The problem is from a consumption habit people go to Spotify for that music, and if you say you can still do that but if you want to go and get your other new music go to this new place, most people go ‘i’m not going to use two places, I’m just going to go to one’ so if we’re talking new artists and new music and new future then yeah, this could be incredibly powerful. Especially for you an artist who owns and controls their music
But let’s be under no illusion. The labels are not going to be there to just
roll over and give up what they’ve got which is incredible control and power right now.
But what this is is an incredible step in the right direction and a disruption. What this is doing is starting to hand more power to more artists and in doing so, there is a future where artists can be looked after hopefully sooner rather than later.

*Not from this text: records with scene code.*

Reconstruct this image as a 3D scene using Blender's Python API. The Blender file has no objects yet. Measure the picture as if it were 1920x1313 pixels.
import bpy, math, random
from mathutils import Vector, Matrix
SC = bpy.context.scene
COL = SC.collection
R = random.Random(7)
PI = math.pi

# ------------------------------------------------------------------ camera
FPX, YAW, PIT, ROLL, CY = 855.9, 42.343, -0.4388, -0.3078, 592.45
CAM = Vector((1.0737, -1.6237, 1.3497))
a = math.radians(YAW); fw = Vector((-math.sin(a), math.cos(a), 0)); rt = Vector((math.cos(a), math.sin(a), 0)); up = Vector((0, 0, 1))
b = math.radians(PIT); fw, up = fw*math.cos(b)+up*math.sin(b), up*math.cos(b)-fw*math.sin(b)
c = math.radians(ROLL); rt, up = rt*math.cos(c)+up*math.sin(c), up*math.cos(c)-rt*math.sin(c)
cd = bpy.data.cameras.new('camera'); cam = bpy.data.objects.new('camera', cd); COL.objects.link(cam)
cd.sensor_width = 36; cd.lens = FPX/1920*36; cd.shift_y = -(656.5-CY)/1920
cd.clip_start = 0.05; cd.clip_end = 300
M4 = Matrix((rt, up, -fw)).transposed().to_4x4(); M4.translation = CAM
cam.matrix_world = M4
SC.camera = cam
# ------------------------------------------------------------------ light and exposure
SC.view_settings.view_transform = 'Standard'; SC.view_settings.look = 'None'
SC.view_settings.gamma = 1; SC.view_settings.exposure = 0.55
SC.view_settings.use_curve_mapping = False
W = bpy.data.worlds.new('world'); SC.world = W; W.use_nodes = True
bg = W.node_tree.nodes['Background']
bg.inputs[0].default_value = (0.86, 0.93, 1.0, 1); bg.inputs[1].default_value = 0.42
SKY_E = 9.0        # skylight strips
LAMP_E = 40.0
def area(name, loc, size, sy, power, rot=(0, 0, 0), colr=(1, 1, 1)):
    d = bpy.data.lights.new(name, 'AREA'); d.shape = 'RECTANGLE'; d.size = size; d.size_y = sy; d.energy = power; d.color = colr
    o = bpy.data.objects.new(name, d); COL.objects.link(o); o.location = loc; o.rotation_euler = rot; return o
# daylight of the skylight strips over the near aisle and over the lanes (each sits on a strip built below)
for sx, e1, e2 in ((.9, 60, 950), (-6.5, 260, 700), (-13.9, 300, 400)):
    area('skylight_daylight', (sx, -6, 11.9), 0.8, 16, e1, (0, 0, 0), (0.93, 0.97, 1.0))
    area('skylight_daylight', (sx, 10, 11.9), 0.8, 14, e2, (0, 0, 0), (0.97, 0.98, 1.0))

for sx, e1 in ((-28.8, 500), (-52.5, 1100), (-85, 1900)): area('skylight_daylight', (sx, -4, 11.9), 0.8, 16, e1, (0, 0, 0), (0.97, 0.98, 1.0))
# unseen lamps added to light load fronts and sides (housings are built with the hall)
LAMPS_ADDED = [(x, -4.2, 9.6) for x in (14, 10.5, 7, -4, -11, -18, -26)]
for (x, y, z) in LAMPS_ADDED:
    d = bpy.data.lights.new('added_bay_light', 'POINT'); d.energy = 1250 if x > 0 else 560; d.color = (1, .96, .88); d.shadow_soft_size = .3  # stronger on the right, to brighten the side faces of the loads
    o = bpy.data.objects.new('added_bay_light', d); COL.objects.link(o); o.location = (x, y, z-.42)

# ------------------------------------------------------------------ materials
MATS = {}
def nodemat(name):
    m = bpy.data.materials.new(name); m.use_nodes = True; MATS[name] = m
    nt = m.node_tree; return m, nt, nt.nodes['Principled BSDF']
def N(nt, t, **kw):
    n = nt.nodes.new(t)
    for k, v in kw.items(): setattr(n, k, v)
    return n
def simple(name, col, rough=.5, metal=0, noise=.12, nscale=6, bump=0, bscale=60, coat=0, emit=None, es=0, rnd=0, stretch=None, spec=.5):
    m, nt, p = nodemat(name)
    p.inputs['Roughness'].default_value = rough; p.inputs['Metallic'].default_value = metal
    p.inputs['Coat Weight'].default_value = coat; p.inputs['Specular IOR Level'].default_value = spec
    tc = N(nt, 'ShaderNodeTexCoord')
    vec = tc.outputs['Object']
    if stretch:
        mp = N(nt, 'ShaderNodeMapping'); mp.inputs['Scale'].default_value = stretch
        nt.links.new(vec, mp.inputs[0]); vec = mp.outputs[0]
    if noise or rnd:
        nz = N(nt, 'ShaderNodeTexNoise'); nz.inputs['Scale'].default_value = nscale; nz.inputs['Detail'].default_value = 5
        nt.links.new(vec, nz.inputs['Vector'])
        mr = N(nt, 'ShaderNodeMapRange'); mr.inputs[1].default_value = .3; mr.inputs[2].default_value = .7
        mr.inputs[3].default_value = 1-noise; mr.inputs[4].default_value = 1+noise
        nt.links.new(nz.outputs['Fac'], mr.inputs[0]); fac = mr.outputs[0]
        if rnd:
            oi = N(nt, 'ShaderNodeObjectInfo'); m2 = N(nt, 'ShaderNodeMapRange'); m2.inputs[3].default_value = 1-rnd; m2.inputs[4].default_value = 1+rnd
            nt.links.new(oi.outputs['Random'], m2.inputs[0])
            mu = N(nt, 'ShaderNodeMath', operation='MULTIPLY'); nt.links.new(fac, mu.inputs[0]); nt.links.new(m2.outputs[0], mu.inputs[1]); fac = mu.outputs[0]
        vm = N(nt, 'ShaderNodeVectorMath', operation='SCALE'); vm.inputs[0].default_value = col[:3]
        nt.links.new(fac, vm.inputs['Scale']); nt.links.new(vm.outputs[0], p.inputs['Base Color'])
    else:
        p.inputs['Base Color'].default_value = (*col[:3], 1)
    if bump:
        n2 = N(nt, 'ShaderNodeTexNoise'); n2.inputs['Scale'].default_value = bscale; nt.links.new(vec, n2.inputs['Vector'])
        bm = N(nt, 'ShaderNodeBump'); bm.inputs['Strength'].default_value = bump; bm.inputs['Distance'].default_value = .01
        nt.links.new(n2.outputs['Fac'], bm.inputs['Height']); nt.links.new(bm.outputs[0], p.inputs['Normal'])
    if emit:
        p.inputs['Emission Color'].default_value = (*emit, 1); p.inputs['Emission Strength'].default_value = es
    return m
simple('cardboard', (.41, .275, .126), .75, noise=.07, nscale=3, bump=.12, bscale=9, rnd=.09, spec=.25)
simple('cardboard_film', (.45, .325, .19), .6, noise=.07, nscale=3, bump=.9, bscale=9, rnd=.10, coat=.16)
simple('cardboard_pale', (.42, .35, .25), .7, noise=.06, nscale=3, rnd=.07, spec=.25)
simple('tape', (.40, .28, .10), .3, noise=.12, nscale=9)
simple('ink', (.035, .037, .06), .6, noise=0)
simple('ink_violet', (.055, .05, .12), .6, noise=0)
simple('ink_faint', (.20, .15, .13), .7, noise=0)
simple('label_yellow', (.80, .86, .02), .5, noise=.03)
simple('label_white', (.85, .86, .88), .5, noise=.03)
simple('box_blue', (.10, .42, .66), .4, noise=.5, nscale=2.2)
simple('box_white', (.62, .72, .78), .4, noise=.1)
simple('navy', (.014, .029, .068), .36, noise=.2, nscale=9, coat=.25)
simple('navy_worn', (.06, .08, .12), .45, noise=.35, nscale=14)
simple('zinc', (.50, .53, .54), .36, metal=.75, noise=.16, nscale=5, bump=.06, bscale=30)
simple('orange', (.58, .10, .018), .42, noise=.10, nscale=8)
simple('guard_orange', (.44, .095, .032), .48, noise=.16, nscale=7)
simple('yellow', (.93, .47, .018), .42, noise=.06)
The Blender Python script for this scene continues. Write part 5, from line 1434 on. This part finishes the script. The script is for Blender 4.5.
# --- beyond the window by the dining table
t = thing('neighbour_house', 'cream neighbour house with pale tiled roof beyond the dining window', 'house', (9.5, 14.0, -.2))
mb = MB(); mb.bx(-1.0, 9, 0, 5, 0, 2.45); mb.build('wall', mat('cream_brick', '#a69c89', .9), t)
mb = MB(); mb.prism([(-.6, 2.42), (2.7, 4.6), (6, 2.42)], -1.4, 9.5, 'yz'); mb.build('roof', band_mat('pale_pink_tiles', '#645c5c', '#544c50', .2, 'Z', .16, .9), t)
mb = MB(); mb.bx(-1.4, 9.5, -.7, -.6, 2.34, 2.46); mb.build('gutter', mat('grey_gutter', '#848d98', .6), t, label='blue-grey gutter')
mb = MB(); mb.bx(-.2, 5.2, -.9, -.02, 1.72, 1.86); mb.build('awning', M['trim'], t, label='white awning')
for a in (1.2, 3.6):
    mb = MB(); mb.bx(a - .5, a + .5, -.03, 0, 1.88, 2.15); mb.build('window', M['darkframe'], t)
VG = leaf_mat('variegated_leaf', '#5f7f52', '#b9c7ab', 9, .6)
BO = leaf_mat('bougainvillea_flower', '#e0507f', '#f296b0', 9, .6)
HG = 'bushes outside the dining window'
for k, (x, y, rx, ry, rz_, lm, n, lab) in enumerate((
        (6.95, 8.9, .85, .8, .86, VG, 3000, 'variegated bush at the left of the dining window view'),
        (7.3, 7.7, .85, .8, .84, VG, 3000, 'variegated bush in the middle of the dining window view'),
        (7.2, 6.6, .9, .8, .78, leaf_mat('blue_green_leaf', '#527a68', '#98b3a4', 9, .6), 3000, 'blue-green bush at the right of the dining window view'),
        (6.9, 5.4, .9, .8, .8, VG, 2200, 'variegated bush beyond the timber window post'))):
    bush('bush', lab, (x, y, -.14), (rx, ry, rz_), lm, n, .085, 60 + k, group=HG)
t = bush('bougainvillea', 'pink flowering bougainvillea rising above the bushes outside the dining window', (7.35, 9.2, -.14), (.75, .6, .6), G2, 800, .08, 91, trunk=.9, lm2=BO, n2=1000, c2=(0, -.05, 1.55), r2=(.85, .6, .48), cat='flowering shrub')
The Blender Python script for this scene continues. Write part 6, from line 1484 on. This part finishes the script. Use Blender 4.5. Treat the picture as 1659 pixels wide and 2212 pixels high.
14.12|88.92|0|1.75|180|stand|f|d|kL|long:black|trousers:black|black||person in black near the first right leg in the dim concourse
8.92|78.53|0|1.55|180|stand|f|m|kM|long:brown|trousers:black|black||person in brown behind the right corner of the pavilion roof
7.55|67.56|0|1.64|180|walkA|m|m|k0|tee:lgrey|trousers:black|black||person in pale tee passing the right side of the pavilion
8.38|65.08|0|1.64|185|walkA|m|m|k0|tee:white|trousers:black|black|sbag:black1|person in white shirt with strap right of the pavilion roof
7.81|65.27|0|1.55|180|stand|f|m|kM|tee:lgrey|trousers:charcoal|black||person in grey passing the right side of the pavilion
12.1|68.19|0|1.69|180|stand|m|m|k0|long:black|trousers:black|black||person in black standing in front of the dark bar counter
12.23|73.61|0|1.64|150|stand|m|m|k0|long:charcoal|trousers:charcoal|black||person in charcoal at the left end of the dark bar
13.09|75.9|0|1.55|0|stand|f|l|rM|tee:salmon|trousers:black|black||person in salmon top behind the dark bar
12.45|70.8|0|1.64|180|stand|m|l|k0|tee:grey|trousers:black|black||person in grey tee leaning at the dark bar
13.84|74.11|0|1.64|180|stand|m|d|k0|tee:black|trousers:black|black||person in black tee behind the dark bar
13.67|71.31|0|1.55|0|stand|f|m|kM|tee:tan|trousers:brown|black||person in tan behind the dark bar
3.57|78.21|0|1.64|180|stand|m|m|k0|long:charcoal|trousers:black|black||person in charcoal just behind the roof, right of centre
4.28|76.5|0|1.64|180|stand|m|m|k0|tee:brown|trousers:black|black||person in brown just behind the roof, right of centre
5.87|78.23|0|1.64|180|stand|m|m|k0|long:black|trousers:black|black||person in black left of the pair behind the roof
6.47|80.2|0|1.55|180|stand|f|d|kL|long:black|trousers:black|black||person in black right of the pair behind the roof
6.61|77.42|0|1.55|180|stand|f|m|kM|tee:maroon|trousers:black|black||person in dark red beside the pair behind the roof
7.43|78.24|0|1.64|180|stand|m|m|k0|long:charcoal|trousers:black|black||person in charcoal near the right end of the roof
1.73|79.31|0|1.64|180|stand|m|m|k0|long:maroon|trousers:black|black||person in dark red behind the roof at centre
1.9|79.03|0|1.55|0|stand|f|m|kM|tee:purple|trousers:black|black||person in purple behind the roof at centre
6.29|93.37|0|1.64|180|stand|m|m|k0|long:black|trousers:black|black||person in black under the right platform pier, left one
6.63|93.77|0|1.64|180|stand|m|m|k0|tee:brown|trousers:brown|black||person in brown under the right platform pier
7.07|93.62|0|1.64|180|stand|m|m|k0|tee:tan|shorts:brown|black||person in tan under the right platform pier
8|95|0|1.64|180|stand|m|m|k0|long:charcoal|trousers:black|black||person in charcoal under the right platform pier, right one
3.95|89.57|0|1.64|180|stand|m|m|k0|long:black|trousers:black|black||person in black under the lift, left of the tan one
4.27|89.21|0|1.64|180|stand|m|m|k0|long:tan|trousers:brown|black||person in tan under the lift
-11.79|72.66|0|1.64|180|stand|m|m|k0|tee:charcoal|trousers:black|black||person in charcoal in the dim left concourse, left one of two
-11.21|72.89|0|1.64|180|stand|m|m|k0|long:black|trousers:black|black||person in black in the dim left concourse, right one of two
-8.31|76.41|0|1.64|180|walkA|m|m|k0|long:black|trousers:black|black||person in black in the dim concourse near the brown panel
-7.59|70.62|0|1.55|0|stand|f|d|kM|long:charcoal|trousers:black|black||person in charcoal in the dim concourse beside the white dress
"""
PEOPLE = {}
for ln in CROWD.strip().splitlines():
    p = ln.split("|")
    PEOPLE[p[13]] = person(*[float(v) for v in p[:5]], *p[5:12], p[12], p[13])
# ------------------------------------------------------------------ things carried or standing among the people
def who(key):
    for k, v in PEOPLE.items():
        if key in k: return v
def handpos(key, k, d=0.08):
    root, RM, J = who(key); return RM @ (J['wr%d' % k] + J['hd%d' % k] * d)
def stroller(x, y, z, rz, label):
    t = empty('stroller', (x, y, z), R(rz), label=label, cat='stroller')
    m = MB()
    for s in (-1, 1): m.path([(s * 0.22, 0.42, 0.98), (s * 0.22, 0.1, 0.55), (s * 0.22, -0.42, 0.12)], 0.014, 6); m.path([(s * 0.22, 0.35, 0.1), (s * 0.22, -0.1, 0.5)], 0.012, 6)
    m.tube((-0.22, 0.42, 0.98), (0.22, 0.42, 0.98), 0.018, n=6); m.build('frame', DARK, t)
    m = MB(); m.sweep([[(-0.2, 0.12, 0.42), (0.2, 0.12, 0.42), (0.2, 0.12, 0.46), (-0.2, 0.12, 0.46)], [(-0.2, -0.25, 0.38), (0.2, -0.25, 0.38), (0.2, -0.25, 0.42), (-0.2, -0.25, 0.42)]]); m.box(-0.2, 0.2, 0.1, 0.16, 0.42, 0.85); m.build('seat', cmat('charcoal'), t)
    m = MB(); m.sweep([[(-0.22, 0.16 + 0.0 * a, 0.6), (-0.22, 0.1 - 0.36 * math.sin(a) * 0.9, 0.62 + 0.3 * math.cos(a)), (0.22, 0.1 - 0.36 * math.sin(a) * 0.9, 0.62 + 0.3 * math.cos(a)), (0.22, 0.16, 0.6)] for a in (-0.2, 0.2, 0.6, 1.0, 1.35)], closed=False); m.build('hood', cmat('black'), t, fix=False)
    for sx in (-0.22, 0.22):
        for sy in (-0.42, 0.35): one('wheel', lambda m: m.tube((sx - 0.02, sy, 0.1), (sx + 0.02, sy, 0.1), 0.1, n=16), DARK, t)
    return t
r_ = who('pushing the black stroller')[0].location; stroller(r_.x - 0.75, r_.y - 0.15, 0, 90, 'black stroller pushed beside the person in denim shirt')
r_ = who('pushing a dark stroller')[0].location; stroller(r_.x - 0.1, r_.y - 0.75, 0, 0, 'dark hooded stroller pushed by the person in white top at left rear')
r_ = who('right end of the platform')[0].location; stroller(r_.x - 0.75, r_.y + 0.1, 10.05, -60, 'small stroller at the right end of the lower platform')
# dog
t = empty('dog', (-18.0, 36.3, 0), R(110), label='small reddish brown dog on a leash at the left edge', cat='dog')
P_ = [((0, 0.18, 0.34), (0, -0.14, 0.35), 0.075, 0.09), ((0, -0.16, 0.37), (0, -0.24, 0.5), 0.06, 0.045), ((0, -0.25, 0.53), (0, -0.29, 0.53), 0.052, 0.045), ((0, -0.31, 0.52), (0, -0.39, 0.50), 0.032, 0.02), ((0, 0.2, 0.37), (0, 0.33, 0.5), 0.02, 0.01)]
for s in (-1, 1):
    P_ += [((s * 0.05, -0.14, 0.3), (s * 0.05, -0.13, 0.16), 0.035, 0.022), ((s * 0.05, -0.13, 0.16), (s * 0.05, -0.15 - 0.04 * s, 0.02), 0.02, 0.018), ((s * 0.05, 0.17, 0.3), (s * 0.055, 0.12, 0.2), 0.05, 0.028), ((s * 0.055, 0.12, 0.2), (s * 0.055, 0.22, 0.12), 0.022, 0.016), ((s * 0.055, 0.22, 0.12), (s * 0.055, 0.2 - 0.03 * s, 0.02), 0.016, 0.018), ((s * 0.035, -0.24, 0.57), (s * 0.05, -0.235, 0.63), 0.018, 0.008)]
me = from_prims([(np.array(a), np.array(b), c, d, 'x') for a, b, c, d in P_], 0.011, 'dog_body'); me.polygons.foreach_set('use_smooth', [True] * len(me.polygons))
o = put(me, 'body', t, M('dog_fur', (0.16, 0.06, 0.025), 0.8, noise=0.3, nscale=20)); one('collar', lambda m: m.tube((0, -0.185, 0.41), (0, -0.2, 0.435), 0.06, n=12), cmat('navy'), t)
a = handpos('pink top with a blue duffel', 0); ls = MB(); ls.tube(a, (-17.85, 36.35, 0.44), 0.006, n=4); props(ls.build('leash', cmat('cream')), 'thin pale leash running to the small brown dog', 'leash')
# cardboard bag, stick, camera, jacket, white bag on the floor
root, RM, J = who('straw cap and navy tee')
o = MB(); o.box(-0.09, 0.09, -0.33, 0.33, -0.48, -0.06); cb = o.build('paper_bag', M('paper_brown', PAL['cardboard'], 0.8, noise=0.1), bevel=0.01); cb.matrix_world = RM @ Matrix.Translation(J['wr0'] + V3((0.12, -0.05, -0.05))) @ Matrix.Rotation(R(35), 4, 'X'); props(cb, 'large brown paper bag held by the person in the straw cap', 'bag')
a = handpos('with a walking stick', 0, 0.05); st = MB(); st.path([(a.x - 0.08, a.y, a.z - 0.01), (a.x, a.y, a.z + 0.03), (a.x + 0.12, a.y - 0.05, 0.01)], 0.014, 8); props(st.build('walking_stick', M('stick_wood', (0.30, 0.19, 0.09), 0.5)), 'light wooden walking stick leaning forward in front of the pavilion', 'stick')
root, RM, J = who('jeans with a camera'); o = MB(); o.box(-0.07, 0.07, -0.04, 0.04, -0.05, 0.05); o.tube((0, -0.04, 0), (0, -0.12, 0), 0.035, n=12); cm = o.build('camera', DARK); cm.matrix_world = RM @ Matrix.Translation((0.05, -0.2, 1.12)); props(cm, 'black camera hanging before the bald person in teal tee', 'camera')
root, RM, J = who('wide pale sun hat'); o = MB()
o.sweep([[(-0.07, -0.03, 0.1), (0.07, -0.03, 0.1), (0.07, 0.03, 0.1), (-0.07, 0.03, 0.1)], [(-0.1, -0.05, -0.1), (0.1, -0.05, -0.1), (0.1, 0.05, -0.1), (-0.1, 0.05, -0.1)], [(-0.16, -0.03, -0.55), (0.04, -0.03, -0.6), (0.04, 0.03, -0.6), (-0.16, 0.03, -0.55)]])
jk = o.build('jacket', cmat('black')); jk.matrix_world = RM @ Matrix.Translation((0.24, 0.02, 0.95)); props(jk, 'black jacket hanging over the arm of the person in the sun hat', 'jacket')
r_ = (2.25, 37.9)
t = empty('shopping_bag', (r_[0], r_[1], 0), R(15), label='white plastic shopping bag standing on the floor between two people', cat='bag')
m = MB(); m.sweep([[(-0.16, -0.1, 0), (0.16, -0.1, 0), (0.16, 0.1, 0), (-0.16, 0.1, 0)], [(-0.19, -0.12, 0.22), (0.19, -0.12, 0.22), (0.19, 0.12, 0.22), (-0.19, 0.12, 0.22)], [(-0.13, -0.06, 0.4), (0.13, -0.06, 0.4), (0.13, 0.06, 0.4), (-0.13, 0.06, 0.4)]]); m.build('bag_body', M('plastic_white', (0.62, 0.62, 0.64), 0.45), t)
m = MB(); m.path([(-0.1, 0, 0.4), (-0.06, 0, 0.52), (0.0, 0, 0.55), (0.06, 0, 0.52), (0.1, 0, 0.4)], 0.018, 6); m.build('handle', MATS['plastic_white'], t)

And who knows the labels might be forced to step into it but right now the most important thing for me is when you are an up-and-coming artist the most important thing is building your that audience so that you can get that return of investment. And I would not want to see up-and-coming artists spending lots and lots of time, effort, and energy trying to understand and learning new technologies when the most important thing to do is getting their music heard and building the audience first.
This technology will develop and hopefully quickly, and whether it’s Audius or whether it’s someone similar that comes along after Audius, we are seeing the dawn of new technology that hopefully will look after artists.
But right now we have the right strategy. Build your platform build your house build your audience, there are plenty of ways of bringing in that return of investment. But we cannot do that without great music and a loyal audience.
So, is Audius the future or is it another flash in the pan? Or is this blockchain technology the way forward to actually get musicians paid the royalties they deserve?